## START
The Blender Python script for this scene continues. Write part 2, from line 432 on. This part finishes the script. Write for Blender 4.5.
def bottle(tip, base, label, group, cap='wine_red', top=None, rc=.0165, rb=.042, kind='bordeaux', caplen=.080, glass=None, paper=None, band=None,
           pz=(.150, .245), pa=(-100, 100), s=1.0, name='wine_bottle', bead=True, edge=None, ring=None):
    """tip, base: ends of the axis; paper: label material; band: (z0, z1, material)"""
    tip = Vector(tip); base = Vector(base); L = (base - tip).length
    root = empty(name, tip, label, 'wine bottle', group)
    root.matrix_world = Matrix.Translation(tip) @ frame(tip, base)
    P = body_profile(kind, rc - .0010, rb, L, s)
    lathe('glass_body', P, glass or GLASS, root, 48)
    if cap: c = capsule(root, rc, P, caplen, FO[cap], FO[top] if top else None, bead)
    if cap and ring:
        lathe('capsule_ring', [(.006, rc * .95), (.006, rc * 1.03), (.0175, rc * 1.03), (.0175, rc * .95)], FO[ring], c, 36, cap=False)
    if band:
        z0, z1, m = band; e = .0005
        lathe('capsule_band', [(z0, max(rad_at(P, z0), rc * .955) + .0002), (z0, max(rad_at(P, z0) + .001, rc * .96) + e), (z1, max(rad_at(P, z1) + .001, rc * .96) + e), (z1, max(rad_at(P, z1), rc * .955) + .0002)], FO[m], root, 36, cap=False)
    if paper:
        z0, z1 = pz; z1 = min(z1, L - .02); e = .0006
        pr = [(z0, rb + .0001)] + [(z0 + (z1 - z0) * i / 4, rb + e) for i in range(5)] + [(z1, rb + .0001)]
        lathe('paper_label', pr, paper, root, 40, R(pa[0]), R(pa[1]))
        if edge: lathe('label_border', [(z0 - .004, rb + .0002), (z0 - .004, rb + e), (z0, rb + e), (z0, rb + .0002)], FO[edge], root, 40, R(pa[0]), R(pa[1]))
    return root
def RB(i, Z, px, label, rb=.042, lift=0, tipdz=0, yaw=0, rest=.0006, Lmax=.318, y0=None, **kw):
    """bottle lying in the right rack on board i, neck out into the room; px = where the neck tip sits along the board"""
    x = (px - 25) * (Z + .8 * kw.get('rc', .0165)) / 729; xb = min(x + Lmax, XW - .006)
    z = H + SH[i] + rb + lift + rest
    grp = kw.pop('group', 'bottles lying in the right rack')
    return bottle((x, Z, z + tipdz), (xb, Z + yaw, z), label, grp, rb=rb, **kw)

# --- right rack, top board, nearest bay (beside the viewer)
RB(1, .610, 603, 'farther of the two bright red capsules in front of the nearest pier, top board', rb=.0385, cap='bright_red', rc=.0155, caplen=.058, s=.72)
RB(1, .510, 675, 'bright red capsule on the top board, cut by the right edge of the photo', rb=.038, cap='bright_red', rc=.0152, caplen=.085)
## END
YOUR OBJECTIVE: Copy out the whole listing, exactly as written.

ANSWER FOR THE TASK:
The Blender Python script for this scene continues. Write part 2, from line 432 on. This part finishes the script. Write for Blender 4.5.
def bottle(tip, base, label, group, cap='wine_red', top=None, rc=.0165, rb=.042, kind='bordeaux', caplen=.080, glass=None, paper=None, band=None,
           pz=(.150, .245), pa=(-100, 100), s=1.0, name='wine_bottle', bead=True, edge=None, ring=None):
    """tip, base: ends of the axis; paper: label material; band: (z0, z1, material)"""
    tip = Vector(tip); base = Vector(base); L = (base - tip).length
    root = empty(name, tip, label, 'wine bottle', group)
    root.matrix_world = Matrix.Translation(tip) @ frame(tip, base)
    P = body_profile(kind, rc - .0010, rb, L, s)
    lathe('glass_body', P, glass or GLASS, root, 48)
    if cap: c = capsule(root, rc, P, caplen, FO[cap], FO[top] if top else None, bead)
    if cap and ring:
        lathe('capsule_ring', [(.006, rc * .95), (.006, rc * 1.03), (.0175, rc * 1.03), (.0175, rc * .95)], FO[ring], c, 36, cap=False)
    if band:
        z0, z1, m = band; e = .0005
        lathe('capsule_band', [(z0, max(rad_at(P, z0), rc * .955) + .0002), (z0, max(rad_at(P, z0) + .001, rc * .96) + e), (z1, max(rad_at(P, z1) + .001, rc * .96) + e), (z1, max(rad_at(P, z1), rc * .955) + .0002)], FO[m], root, 36, cap=False)
    if paper:
        z0, z1 = pz; z1 = min(z1, L - .02); e = .0006
        pr = [(z0, rb + .0001)] + [(z0 + (z1 - z0) * i / 4, rb + e) for i in range(5)] + [(z1, rb + .0001)]
        lathe('paper_label', pr, paper, root, 40, R(pa[0]), R(pa[1]))
        if edge: lathe('label_border', [(z0 - .004, rb + .0002), (z0 - .004, rb + e), (z0, rb + e), (z0, rb + .0002)], FO[edge], root, 40, R(pa[0]), R(pa[1]))
    return root
def RB(i, Z, px, label, rb=.042, lift=0, tipdz=0, yaw=0, rest=.0006, Lmax=.318, y0=None, **kw):
    """bottle lying in the right rack on board i, neck out into the room; px = where the neck tip sits along the board"""
    x = (px - 25) * (Z + .8 * kw.get('rc', .0165)) / 729; xb = min(x + Lmax, XW - .006)
    z = H + SH[i] + rb + lift + rest
    grp = kw.pop('group', 'bottles lying in the right rack')
    return bottle((x, Z, z + tipdz), (xb, Z + yaw, z), label, grp, rb=rb, **kw)

# --- right rack, top board, nearest bay (beside the viewer)
RB(1, .610, 603, 'farther of the two bright red capsules in front of the nearest pier, top board', rb=.0385, cap='bright_red', rc=.0155, caplen=.058, s=.72)
RB(1, .510, 675, 'bright red capsule on the top board, cut by the right edge of the photo', rb=.038, cap='bright_red', rc=.0152, caplen=.085)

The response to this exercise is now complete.